High. The cars immediately circulated close to lap record pace when the new asphalt was laid two years ago and grip levels improve over time when small cracks appear in the surface. The drivers are expecting good levels of grip this weekend.

Run-off

Medium. The proximity of surrounding roads and houses means it hasn’t been possible to push back the barriers as far as might be conventional at a new circuit. But there’s ample run-off at the fastest points on the lap – on the approaches to Turns One and Four.

Watch out for… Changeable weather conditions. Should it rain, the undulating nature of the circuit means rivers form very quickly at various points around the lap. The depth of water is particularly bad at the exit of Turn Three, where lots of cars have spun off in the past.

Event facts

First Brazilian Grand Prix was in 1973.

Brazil’s F1 heritage: There have been 30 Brazilian F1 drivers, including three multiple world champions – Emerson Fittipaldi, Nelson Piquet and Ayrton Senna. It was the popularity of Fittipaldi, who won his first world title in 1972, that was the driving force behind the inaugural Brazilian Grand Prix at Interlagos in 1973. The race has been a permanent fixture on the F1 calendar ever since.

Smallest winning margin: 0.588s, in 2002. The third race of the season, but the first at which Ferrari took its 2002-spec car. Michael Schumacher and pole-sitter Juan Pablo Montoya collided at the start, handing Schumacher the lead. The German then surprised the field by one-stopping and there was nothing brother Ralf, who two-stopped, could do to pass him in the closing laps.

Sporting legacy: Football is the most ubiquitous sport in Brazil and the country has hosted the World Cup twice, most recently in 2014. But its presence on the international sporting stage was cemented last summer at the Rio Olympics, where Brazil finished 13th in the medals table.
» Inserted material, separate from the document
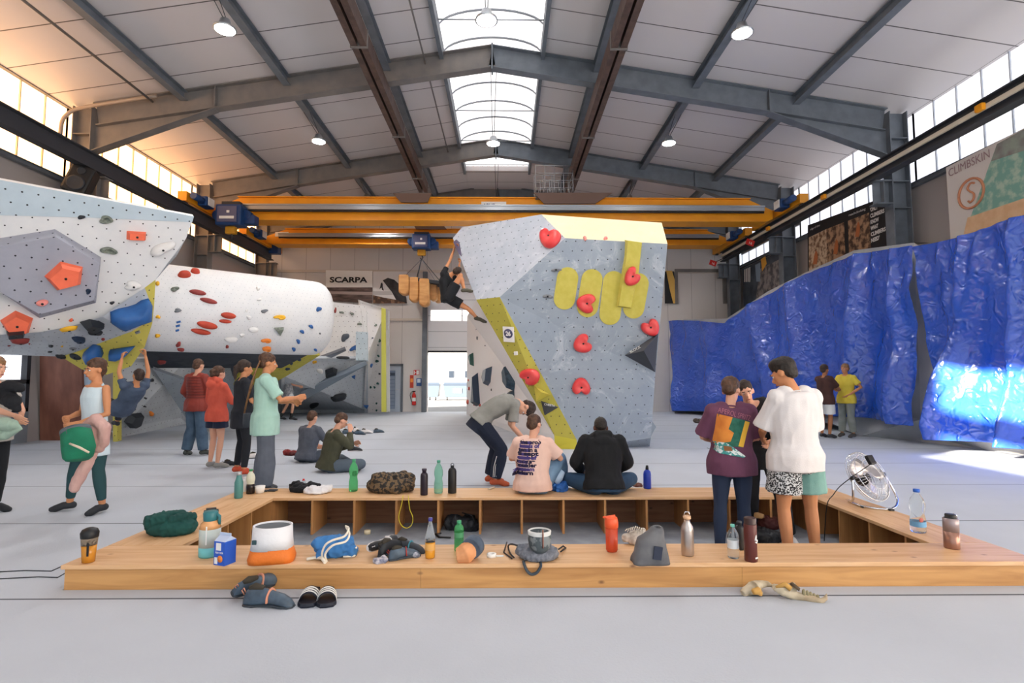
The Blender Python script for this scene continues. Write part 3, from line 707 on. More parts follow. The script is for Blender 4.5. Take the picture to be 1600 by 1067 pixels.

However, it was with some sadness that we learnt the Jacarepaguá circuit, home to the Brazilian Grand Prix on 10 occasions, was built on to house the Olympic village.

Did you know?

For five consecutive years, from 2005-’09 inclusive, the drivers’ world title was decided at the Brazilian Grand Prix. If Nico Rosberg wins this year’s race, the same will be true in 2016.

Fan zone Connie, aged 37, from Toronto, asks: “How does the anti-clockwise direction of Interlagos affect the drivers?”

McLaren’s answer: “It places the muscles on the left side of the neck under extreme stress. The effects will be felt less in 2016 because there are several anti-clockwise tracks on the calendar. The Circuit of The Americas was a left-handed track and will have helped to condition the neck muscles. The high-G left-hand sweep towards the start-finish line at Interlagos presents a unique challenge for which the drivers will have to train specifically.”